As I write this, the calendar has advanced but the ball hasn’t. One week remains in the session. There is talk in the Senate of a possible deal, but the evisceration of the House bill on May 4 is still fresh in the memory. Miracles have happened before, but first the forces of coalescence must gain the upper hand over the forces of disintegration. The day after the House struck most of the revenue from its school finance bill, it resoundingly defeated a constitutional amendment authorizing a statewide property tax and legalizing video lottery terminals, a euphemism for slot machines. The resolution needed 100 votes (out of 150) to pass; it received only 26. So far, two school finance plans have been offered, one by the governor, one by the House leadership, and neither has been embraced—not by the school superintendents, not by the business leaders, not by the Legislature. Lieutenant Governor David Dewhurst would dearly love to be the one to come up with the solution—he wants to replace local school property taxes with an expanded business franchise tax—but most senators have shown little inclination to rush in where the House feared to tread. All that can be done now is to ask what can be learned from the mistakes of the session—and where do we go from here?
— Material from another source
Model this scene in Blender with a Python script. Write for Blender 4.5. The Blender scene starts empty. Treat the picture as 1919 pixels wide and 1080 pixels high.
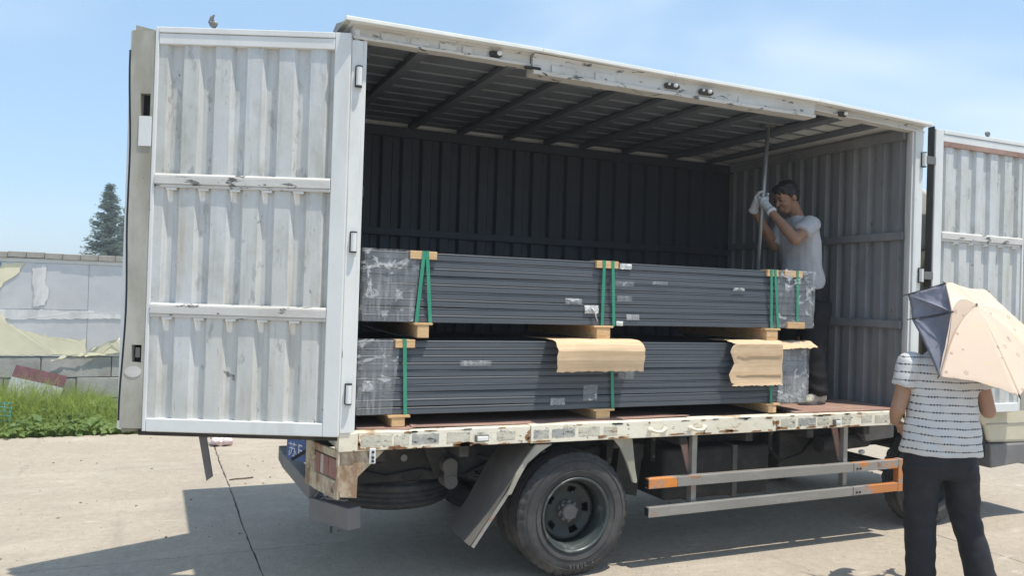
import bpy, bmesh, math, random
from mathutils import Vector, Matrix, noise, Quaternion
random.seed(7)
V = Vector
scene = bpy.context.scene
col = scene.collection

# ---------------------------------------------------------------- camera
cam_d = bpy.data.cameras.new('camera')
cam = bpy.data.objects.new('camera', cam_d)
col.objects.link(cam)
YAW, PITCH, ROLL = 0.41791, 0.0106, 0.03125
f_ = V((math.sin(YAW) * math.cos(PITCH), math.cos(YAW) * math.cos(PITCH), math.sin(PITCH)))
r_ = V((math.cos(YAW), -math.sin(YAW), 0))
u_ = r_.cross(f_)
r2 = r_ * math.cos(ROLL) + u_ * math.sin(ROLL)
u2 = -r_ * math.sin(ROLL) + u_ * math.cos(ROLL)
M = Matrix((r2, u2, -f_)).transposed().to_4x4()
M.translation = V((-0.944, -4.370, 1.732))
cam.matrix_world = M
cam_d.sensor_width = 36
cam_d.lens = 1515 / 1919 * 36
cam_d.clip_start = 0.05
cam_d.clip_end = 3000
scene.camera = cam

# ---------------------------------------------------------------- sky, sun, exposure
SUN = V((0.19, -0.245, 1.0)).normalized()          # towards the sun
elev = math.asin(SUN.z)
azim = math.atan2(SUN.x, SUN.y)
world = bpy.data.worlds.new('World')
scene.world = world
world.use_nodes = True
wn, wl = world.node_tree.nodes, world.node_tree.links
wn.clear()
sky = wn.new('ShaderNodeTexSky')
sky.sky_type = 'NISHITA'
sky.sun_disc = False
sky.sun_elevation = elev
sky.sun_rotation = azim
sky.air_density = 1.0
sky.dust_density = 0.6
sky.ozone_density = 2.0
tc = wn.new('ShaderNodeTexCoord')
mp = wn.new('ShaderNodeMapping')
mp.inputs['Scale'].default_value = (1.0, 1.0, 2.2)
mp.inputs['Location'].default_value = (0.2, 5.1, 0.3)
nz = wn.new('ShaderNodeTexNoise')
nz.inputs['Scale'].default_value = 1.35
nz.inputs['Detail'].default_value = 4
nz.inputs['Roughness'].default_value = 0.55
nz.inputs['Distortion'].default_value = 0.3
mr = wn.new('ShaderNodeMapRange')
mr.interpolation_type = 'SMOOTHSTEP'
mr.inputs['From Min'].default_value = 0.42
mr.inputs['From Max'].default_value = 0.74
mr.inputs['To Min'].default_value = 0.0
mr.inputs['To Max'].default_value = 0.58
mx = wn.new('ShaderNodeMix')
mx.data_type = 'RGBA'
mx.inputs[7].default_value = (5.2, 5.7, 6.2, 1)   # thin bright cloud veil
bg = wn.new('ShaderNodeBackground')
bg.inputs['Strength'].default_value = 0.15
wo = wn.new('ShaderNodeOutputWorld')
wl.new(tc.outputs['Generated'], mp.inputs['Vector'])
wl.new(mp.outputs[0], nz.inputs['Vector'])
wl.new(nz.outputs['Fac'], mr.inputs['Value'])
wl.new(mr.outputs[0], mx.inputs[0])
hz = wn.new('ShaderNodeMix')                       # even summer haze over the blue
hz.data_type = 'RGBA'
hz.inputs[0].default_value = 0.62
hz.inputs[7].default_value = (2.25, 3.45, 4.75, 1)
wl.new(sky.outputs[0], hz.inputs[6])
wl.new(hz.outputs[2], mx.inputs[6])
wl.new(mx.outputs[2], bg.inputs['Color'])
wl.new(bg.outputs[0], wo.inputs['Surface'])

sun_d = bpy.data.lights.new('sun', 'SUN')
sun_d.energy = 3.8
sun_d.angle = math.radians(0.5)
sun_d.color = (1.0, 0.93, 0.82)
sun = bpy.data.objects.new('sun', sun_d)
col.objects.link(sun)
sun.rotation_mode = 'QUATERNION'
sun.rotation_quaternion = SUN.to_track_quat('Z', 'Y')
sun.location = SUN * 30

scene.view_settings.view_transform = 'Standard'
scene.view_settings.look = 'None'
scene.view_settings.gamma = 1
scene.view_settings.exposure = 0.46
scene.view_settings.use_curve_mapping = False
scene.cycles.max_bounces = 8
scene.cycles.transparent_max_bounces = 12

# ---------------------------------------------------------------- helpers
def rgba(c):
    return (c[0], c[1], c[2], 1)

def mat(name, c, rough=.6, metal=0., layers=(), bump=0., bscale=40., bstretch=(1, 1, 1), mott=.10, mscale=5., spec=.4, rvar=0., sheen=0.):
    m = bpy.data.materials.new(name)
    m.use_nodes = True
    n, l = m.node_tree.nodes, m.node_tree.links
    b = n['Principled BSDF']
    b.inputs['Roughness'].default_value = rough
    b.inputs['Metallic'].default_value = metal
    b.inputs['Specular IOR Level'].default_value = spec
    if sheen:
        b.inputs['Sheen Weight'].default_value = sheen
    t = n.new('ShaderNodeTexCoord')
    def noi(scale, seed, detail=5, ro=.6, dist=0.):
        mpn = n.new('ShaderNodeMapping')
        mpn.inputs['Scale'].default_value = scale
        mpn.inputs['Location'].default_value = (seed * 1.73, seed * 2.31, seed * .77)
        l.new(t.outputs['Object'], mpn.inputs['Vector'])
        no = n.new('ShaderNodeTexNoise')
        no.inputs['Scale'].default_value = 1
        no.inputs['Detail'].default_value = detail
        no.inputs['Roughness'].default_value = ro
        no.inputs['Distortion'].default_value = dist
        l.new(mpn.outputs[0], no.inputs['Vector'])
        return no.outputs['Fac']
    def mix(fac, a, bcol):
        x = n.new('ShaderNodeMix')
        x.data_type = 'RGBA'
        l.new(fac, x.inputs[0])
        if isinstance(a, tuple): x.inputs[6].default_value = rgba(a)
        else: l.new(a, x.inputs[6])
        x.inputs[7].default_value = rgba(bcol)
        return x.outputs[2]
    base = noi((mscale,) * 3, 1.0)
    cur = mix(base, tuple(k * (1 - mott * 1.6) for k in c), tuple(min(1, k * (1 + mott * 1.6)) for k in c))
    for L in layers:
        lc, sc, lo, hi, amt, seed = L[:6]
        if not isinstance(sc, tuple): sc = (sc,) * 3
        fac = noi(sc, seed, 7, .65, .2)
        mrn = n.new('ShaderNodeMapRange')
        mrn.inputs['From Min'].default_value = lo
        mrn.inputs['From Max'].default_value = hi
        mrn.inputs['To Min'].default_value = 0
        mrn.inputs['To Max'].default_value = amt
        l.new(fac, mrn.inputs['Value'])
        cur = mix(mrn.outputs[0], cur, lc)
    l.new(cur, b.inputs['Base Color'])
    if rvar:
        rr = n.new('ShaderNodeMapRange')
        rr.inputs['To Min'].default_value = max(0.02, rough - rvar)
        rr.inputs['To Max'].default_value = min(1, rough + rvar)
        l.new(noi((9, 9, 9), 4.2), rr.inputs['Value'])
        l.new(rr.outputs[0], b.inputs['Roughness'])
    if bump:
        bn = n.new('ShaderNodeBump')
        bn.inputs['Strength'].default_value = bump
        bn.inputs['Distance'].default_value = 0.01
        l.new(noi(tuple(bscale * k for k in bstretch), 6.1, 6, .6), bn.inputs['Height'])
        l.new(bn.outputs[0], b.inputs['Normal'])
    return m

def nodes_of(m):
    return m.node_tree.nodes, m.node_tree.links, m.node_tree.nodes['Principled BSDF']

def wm(o):
    return (wm(o.parent) if o.parent else Matrix.Identity(4)) @ o.matrix_basis

def translucent(m, fac, c):
    n, l, b = nodes_of(m)
    t = n.new('ShaderNodeBsdfTranslucent'); t.inputs['Color'].default_value = rgba(c)
    x = n.new('ShaderNodeMixShader'); x.inputs[0].default_value = fac
    l.new(b.outputs[0], x.inputs[1]); l.new(t.outputs[0], x.inputs[2]); l.new(x.outputs[0], n['Material Output'].inputs['Surface'])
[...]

ONE OF THE UNWRITTEN RULES of Texas politics is that a governor should summon the Legislature to the Capitol for a special session only when he knows the outcome. Otherwise the political risks are too great. They range from losing control of the process (as happened to Mark White in 1984; the education reforms proposed by Ross Perot included competency exams for teachers, who voted White out of office two years later) to getting the blame if the session fails (as happened to Ann Richards in 1993; a year later, she too was voted out of office). But Perry’s political situation left him little choice. He faces a possible Republican primary challenge in 2006 from U.S. senator Kay Bailey Hutchison or comptroller Carole Keeton Strayhorn or, if the latest rumors sweeping the Capitol are to be believed, George W. Bush adviser Karen Hughes. No issue is hotter in the vote-rich Republican suburbs around Dallas and Houston than getting rid of Robin Hood and its high property taxes. If Perry doesn’t deliver, he will hand his opponents a gift-wrapped issue.

To his credit, Perry came up with a plan for getting rid of Robin Hood. To his discredit, the plan stunk. The governor proposed to replace local school property taxes with a statewide property tax. In theory, this isn’t a bad idea. The ease with which property-rich districts can raise money compared with property-poor districts is the problem that Robin Hood was created to solve. By putting all property into a statewide pool, you eliminate one big problem. But you create others. One is that the state constitution prohibits a statewide property tax; getting rid of the prohibition would require a two-thirds majority vote of the House and Senate, plus approval by the voters. Another is that education groups didn’t like the idea because it greatly limits the ability of local districts to raise money. They believe that local voters are more likely to care about supporting education than the Texas Legislature (and, unfortunately, history proves them right). A third objection is that Perry pandered to the voters by proposing to tax business property only, leaving residences to be taxed by school districts at a reduced rate. This is bad public policy. As long as businesses and homeowners are joined at the hip, each gets the benefit of the other’s resistance to higher taxes. To split off businesses renders it defenseless against future tax increases and thereby undercuts one of the few initiatives of the Perry administration: attracting new businesses to Texas. This is why a split tax roll has been rejected in the past and has no chance to become law. To make matters worse, all of the revenue from the statewide property tax would be used to replace local property taxes and say good riddance to Robin Hood. Not an extra cent of property tax revenue would make it into the classroom.